I'm trying to find out the difference between all the shader langage. I'm working on a game in c++ with Vulkan currently witch mean (if i've read correctly) that every shader i present to Vulkan must be in spir-v extension.
But i've seen sometimes the uses of this library : https://github.com/KhronosGroup/SPIRV-Cross Which can translates spir-v to other langage (GLSL, HLSL or MSL), is it something useful when i try to make a game? Not to work on shader on different platform.
Or maybe i need these differents format to use them or different platform? (which doesn't seem right as vulkan look for spir-v). Nevertheless, i saw that there was a tool MoltenVK to use the shader on Mac. Which mean mac doesn't support correctly vulkan? So what are the pro and cons of these langage? (I mean when creating a game, the user isn't supposed to modify the shader)

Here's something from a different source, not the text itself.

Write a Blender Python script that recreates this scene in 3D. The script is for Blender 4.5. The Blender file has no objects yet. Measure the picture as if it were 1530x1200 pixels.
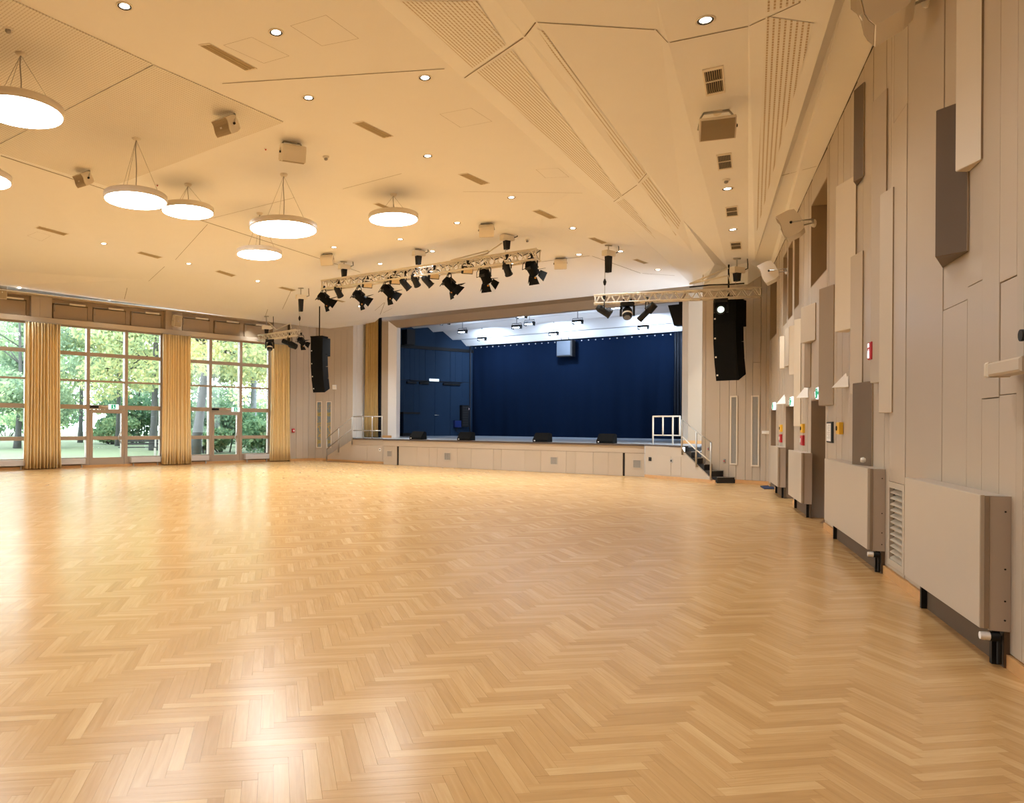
import bpy, bmesh, math, random
import numpy as np
from mathutils import Vector, Matrix, Quaternion
from mathutils.bvhtree import BVHTree
random.seed(7)
rng = np.random.default_rng(5)
SC = bpy.context.scene
COL = SC.collection

# ------------------------------------------------------------------ camera
F, CX, CY, ROLL, HC = 1090.0, 573.0, 635.0, 0.0062, 1.5
cd = bpy.data.cameras.new('camera')
cam = bpy.data.objects.new('camera', cd)
COL.objects.link(cam)
cd.sensor_fit = 'HORIZONTAL'; cd.sensor_width = 36.0
cd.lens = 36.0 * F / 1530.0
cd.shift_x = (765 - CX) / 1530.0
cd.shift_y = (CY - 600) / 1530.0
cd.clip_start = 0.05; cd.clip_end = 400
_r = Vector((1, 0, ROLL)).normalized(); _u = Vector((-ROLL, 0, 1)).normalized()
cam.matrix_world = Matrix(((_r.x, _u.x, 0, 0), (_r.y, _u.y, -1, 0), (_r.z, _u.z, 0, HC), (0, 0, 0, 1)))
SC.camera = cam

# ------------------------------------------------------------------ view, sky, lights
SC.view_settings.view_transform = 'Standard'
SC.view_settings.look = 'None'
SC.view_settings.gamma = 1.0
SC.view_settings.use_curve_mapping = False
SC.view_settings.exposure = 0.13
SC.cycles.use_denoising = True
SC.cycles.max_bounces = 10
SC.cycles.diffuse_bounces = 6
SC.cycles.transparent_max_bounces = 12
SC.cycles.sample_clamp_indirect = 5.0
SC.cycles.caustics_reflective = False
SC.cycles.caustics_refractive = False
wd = bpy.data.worlds.new('overcast_sky'); SC.world = wd
wd.use_nodes = True
bg = wd.node_tree.nodes['Background']
bg.inputs[0].default_value = (0.86, 0.93, 1.0, 1)
bg.inputs[1].default_value = 8.5
sun = bpy.data.lights.new('sun', 'SUN'); sun.energy = 2.0; sun.angle = 0.05; sun.color = (1.0, 0.96, 0.88)
so = bpy.data.objects.new('sun', sun); COL.objects.link(so)
so.rotation_euler = (math.radians(44), 0, math.radians(15))

PENDANT_E = 23.0
DOWN_E = 14.0
SPOT_W = 490.0
STAGE_E = 20.0
STAGE_W = 80.0
WARM = (0.94, 1.0, 1.03)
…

I hope my question isn't too fuzzy.
You can't compare SPIR-V to high-level languages like GLSL and HLSL. Those are different things. SPIR-V is an intermediate, platform-independent representation (that's the "I" in SPIR-V), which aims to decouple Vulkan (as the API) from the actual high-level shading language (e.g. GLSL and HLSL). So (as you noted), Vulkan implementations do not really know about GLSL or HLSL and can only consume SPIR-V shaders.
With this in mind it now pretty much does not matter at all what high-level language you then choose (GLSL, HLSL, something totally different) as long as you have a way of generating SPIR-V from that shading language. For GLSL you e.g. use the GLSL reference compiler to generate SPIR-V, and for HLSL you can use the DirectX Shader Compiler to generate SPIR-V. Even though HLSL comes from the DirectX world, it has an officially supported SPIR-V compiler backend that's production ready. Whether you use GLSL or HLSL is then mostly a personal choice. HLSL is more common in the commercial space, as the language is more modern than GLSL, with things like templates. But in the end the choice is yours.
As for MacOS: MoltenVK is a MacOS/iOS compatible Vulkan implementation on top of metal. So everything that is true for Vulkan is also true for MoltenVK (on MacOS and iOS). So as for Windows, Android or Linux you provide your shaders in SPIR-V. And as SPIR-V shaders are platform independent, your generated SPIR-V will work on all platforms that support Vulkan (unless you use specific extensions in your shader that are simply not available on a certain platform).
As for SPIR-V cross: It probably won't be something you need when writing a game. As you decided what shading language you use, and then use a compiler for that shading language to generate the SPIR-V that you feed to Vulkan you most probably won't need to convert back from SPIR-V, as all your source shaders are written in a high-level language.